In the listing below, find every line with the string "parts" and pull it out.
======
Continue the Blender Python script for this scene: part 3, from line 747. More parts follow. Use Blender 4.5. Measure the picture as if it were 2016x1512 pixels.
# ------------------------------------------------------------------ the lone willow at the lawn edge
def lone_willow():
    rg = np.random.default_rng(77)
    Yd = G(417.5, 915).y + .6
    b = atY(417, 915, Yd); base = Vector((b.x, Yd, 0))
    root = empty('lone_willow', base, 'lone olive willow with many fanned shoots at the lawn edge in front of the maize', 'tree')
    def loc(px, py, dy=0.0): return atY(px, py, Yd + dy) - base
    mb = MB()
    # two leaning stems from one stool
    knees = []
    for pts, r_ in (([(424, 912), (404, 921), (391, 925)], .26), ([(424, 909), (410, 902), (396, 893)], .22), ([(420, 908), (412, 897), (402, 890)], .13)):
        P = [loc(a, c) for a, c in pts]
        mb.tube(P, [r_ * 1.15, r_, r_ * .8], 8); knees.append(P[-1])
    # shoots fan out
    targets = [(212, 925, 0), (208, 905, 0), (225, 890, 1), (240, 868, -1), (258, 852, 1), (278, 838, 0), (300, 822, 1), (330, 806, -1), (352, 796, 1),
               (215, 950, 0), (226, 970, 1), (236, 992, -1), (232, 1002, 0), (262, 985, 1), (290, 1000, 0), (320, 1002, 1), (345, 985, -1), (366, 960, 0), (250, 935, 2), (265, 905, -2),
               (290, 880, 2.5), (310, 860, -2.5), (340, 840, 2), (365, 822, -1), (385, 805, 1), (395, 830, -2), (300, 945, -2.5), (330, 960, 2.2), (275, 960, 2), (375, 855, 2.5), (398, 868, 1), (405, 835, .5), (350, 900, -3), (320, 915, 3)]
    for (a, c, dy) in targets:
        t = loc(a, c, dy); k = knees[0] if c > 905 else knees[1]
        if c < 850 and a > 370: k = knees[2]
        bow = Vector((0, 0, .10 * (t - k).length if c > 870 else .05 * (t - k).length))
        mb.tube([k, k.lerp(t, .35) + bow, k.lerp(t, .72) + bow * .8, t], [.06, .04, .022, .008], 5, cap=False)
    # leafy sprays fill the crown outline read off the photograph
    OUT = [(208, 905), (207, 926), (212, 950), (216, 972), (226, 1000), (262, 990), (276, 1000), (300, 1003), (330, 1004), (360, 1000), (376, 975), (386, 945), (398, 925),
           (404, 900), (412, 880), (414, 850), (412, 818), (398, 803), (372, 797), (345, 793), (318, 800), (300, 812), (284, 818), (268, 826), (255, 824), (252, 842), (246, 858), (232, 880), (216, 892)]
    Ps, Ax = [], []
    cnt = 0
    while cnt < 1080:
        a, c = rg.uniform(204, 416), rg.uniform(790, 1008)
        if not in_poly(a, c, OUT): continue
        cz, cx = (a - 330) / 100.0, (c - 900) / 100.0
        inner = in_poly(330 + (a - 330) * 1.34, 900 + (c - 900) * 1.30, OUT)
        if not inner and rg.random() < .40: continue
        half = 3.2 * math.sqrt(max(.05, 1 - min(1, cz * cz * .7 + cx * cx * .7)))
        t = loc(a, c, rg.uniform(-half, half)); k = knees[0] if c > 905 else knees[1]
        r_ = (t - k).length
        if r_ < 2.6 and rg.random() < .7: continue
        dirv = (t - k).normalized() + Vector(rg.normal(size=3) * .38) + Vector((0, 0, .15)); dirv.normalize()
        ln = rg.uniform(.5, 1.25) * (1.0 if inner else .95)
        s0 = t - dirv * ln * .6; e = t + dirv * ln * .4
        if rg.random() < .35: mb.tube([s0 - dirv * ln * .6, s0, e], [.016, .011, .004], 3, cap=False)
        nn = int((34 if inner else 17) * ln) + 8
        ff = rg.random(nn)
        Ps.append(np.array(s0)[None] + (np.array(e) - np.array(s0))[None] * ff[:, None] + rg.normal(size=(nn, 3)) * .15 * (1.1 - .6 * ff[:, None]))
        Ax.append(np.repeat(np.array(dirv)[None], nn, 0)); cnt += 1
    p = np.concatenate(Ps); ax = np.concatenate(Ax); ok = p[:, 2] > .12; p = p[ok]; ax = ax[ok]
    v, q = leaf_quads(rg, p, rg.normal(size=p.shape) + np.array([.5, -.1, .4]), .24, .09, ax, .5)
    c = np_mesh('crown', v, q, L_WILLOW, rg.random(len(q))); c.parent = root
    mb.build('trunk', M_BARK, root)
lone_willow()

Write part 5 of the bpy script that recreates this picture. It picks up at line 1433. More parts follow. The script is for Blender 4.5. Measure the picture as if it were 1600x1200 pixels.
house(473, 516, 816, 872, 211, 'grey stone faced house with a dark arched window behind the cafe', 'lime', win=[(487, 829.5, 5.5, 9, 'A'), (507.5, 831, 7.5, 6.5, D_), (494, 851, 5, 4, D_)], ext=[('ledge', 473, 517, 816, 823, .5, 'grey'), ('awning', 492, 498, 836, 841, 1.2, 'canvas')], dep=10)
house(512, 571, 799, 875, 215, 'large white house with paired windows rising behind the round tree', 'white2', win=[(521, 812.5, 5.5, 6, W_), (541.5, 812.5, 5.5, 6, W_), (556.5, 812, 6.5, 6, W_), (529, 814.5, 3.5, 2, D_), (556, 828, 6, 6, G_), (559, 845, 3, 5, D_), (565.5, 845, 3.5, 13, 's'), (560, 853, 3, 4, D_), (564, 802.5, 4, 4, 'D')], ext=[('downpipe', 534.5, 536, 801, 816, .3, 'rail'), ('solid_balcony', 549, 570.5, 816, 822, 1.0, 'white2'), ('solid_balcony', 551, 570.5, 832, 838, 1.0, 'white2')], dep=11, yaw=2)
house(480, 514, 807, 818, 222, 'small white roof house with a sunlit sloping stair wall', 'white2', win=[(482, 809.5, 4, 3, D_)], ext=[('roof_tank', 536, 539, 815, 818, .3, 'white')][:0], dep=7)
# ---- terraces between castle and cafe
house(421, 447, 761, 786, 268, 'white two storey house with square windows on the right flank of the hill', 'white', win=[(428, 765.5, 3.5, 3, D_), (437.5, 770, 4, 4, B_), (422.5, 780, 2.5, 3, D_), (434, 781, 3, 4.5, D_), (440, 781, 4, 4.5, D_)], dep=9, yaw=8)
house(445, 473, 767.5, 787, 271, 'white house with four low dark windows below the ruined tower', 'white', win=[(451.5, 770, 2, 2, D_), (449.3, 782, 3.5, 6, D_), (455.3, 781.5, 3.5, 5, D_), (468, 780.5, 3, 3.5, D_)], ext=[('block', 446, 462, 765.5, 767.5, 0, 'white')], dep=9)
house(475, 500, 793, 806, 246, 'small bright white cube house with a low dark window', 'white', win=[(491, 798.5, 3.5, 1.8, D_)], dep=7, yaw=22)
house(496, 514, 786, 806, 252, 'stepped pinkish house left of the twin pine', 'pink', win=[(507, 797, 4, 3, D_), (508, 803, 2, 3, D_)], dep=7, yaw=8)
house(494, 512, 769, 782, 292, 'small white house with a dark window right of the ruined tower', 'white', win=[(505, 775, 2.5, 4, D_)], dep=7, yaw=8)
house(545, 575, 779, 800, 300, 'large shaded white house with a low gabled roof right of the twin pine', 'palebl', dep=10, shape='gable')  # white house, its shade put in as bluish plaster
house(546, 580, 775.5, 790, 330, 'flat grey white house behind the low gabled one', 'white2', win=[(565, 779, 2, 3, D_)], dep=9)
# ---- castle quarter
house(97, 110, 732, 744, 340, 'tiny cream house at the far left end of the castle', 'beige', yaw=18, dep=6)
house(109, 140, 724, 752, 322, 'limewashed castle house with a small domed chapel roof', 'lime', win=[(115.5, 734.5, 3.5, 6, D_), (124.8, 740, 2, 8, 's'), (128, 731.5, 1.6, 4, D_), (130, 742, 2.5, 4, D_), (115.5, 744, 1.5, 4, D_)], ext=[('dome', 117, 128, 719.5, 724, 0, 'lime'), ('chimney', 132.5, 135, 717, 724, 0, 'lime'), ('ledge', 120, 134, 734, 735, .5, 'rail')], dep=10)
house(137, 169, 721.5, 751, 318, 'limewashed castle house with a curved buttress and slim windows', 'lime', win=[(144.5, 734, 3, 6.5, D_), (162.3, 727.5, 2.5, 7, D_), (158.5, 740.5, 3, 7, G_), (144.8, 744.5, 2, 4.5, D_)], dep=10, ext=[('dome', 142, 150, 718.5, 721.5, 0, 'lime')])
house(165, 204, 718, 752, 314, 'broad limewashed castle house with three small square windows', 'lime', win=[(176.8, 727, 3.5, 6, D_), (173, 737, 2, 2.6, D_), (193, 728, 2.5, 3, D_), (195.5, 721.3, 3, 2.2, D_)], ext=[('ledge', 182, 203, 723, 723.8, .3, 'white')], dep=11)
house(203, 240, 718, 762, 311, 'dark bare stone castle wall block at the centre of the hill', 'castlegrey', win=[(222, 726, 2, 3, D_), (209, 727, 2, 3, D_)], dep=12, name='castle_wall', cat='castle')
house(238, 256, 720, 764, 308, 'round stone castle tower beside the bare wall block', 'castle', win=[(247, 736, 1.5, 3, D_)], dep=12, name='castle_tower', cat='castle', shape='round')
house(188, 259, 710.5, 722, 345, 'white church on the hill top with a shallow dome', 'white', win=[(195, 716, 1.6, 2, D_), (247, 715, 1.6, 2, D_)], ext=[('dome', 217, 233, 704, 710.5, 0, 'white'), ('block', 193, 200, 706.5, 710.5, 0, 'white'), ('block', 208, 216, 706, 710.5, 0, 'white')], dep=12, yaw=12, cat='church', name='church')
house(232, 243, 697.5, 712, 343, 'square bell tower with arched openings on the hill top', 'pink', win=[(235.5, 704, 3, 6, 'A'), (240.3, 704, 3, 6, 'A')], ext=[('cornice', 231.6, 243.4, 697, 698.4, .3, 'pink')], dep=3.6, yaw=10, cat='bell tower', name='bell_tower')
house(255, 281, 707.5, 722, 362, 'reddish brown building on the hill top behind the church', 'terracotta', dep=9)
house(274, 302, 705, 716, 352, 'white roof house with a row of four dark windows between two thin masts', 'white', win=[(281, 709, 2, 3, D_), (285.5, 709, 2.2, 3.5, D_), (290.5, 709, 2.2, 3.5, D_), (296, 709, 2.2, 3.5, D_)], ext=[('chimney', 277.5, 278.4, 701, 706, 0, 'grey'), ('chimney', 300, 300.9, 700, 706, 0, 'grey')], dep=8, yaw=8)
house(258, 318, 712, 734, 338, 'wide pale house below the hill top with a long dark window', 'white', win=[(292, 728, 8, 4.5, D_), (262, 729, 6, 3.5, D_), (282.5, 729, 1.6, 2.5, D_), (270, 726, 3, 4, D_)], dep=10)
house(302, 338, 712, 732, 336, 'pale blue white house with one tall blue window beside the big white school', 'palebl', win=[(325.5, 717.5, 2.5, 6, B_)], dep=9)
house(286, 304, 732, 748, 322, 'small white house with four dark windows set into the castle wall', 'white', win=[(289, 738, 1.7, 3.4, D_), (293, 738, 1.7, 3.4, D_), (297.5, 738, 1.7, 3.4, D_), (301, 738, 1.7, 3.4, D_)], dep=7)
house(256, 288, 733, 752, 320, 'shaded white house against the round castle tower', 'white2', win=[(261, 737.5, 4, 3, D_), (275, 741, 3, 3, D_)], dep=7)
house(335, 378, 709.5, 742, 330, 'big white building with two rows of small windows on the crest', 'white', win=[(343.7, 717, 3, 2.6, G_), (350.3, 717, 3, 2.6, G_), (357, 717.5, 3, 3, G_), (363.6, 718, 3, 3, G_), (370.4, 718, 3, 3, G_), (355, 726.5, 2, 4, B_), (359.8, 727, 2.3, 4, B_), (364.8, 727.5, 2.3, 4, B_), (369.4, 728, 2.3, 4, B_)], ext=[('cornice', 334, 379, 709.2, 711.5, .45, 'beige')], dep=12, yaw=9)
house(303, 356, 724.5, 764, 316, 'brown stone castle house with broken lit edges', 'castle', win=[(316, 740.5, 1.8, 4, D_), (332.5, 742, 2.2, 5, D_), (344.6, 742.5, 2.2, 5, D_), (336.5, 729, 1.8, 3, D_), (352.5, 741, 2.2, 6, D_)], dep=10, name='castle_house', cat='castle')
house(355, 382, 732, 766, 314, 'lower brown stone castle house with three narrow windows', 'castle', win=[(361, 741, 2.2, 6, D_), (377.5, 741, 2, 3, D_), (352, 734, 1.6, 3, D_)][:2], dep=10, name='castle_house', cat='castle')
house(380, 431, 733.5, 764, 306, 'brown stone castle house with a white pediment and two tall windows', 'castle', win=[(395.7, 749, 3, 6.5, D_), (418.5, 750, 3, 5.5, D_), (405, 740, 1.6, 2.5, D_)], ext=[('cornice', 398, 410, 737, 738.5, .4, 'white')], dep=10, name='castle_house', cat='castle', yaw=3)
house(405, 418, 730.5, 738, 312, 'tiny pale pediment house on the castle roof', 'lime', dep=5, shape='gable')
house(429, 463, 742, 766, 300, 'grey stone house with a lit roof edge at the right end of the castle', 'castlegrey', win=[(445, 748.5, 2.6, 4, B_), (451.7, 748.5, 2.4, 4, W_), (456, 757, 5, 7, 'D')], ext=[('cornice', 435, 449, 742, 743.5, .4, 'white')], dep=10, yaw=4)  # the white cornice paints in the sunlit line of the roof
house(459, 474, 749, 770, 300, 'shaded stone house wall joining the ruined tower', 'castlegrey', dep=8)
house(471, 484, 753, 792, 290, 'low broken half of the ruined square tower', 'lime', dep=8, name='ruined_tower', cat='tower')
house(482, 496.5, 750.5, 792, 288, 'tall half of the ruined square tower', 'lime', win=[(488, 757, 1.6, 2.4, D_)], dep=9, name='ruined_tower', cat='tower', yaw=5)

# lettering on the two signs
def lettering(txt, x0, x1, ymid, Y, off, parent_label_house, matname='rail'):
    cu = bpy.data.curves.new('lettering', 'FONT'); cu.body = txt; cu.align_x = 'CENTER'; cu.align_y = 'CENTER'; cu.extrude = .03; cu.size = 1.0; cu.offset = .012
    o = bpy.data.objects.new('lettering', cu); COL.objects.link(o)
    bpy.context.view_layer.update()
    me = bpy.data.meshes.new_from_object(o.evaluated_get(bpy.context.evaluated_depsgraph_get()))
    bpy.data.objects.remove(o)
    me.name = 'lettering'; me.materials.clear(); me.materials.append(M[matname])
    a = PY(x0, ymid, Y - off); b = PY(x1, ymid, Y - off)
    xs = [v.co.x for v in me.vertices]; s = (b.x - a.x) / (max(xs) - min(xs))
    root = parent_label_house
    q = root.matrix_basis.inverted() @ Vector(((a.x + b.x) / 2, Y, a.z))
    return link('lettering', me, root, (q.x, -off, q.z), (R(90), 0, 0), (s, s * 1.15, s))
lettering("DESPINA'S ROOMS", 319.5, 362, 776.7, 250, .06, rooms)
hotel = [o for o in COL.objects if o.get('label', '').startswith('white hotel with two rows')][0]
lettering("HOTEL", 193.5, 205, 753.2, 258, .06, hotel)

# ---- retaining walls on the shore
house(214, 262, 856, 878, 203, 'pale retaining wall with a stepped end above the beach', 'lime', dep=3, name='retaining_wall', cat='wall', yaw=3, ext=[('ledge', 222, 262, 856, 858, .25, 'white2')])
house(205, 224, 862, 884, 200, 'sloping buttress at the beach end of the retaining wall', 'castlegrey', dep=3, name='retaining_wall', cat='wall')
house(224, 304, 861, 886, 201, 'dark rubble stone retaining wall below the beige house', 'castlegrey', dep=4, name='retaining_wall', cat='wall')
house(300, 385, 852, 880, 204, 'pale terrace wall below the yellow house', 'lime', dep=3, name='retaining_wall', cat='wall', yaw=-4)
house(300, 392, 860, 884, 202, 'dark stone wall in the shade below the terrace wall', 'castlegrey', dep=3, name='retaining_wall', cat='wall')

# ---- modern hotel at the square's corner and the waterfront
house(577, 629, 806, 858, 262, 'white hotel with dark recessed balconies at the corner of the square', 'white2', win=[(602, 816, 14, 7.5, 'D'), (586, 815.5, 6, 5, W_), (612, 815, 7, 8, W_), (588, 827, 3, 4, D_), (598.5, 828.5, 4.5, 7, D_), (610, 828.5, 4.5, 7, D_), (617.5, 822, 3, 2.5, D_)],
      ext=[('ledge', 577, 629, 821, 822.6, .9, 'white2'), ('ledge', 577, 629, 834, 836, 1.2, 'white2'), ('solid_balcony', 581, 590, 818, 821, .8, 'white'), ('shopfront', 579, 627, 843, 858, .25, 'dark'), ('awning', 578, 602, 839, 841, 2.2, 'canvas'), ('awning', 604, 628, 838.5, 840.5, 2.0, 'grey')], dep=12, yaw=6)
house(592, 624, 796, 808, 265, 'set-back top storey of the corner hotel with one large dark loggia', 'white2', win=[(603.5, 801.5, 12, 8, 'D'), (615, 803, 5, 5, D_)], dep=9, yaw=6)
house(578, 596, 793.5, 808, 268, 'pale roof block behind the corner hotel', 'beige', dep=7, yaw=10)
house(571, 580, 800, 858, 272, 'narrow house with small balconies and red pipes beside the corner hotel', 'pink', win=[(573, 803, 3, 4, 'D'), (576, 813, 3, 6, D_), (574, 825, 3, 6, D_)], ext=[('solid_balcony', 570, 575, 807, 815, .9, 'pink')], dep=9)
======
**RESPONSE TO THE TASK**:
Continue the Blender Python script for this scene: part 3, from line 747. More parts follow. Use Blender 4.5. Measure the picture as if it were 2016x1512 pixels.
Write part 5 of the bpy script that recreates this picture. It picks up at line 1433. More parts follow. The script is for Blender 4.5. Measure the picture as if it were 1600x1200 pixels.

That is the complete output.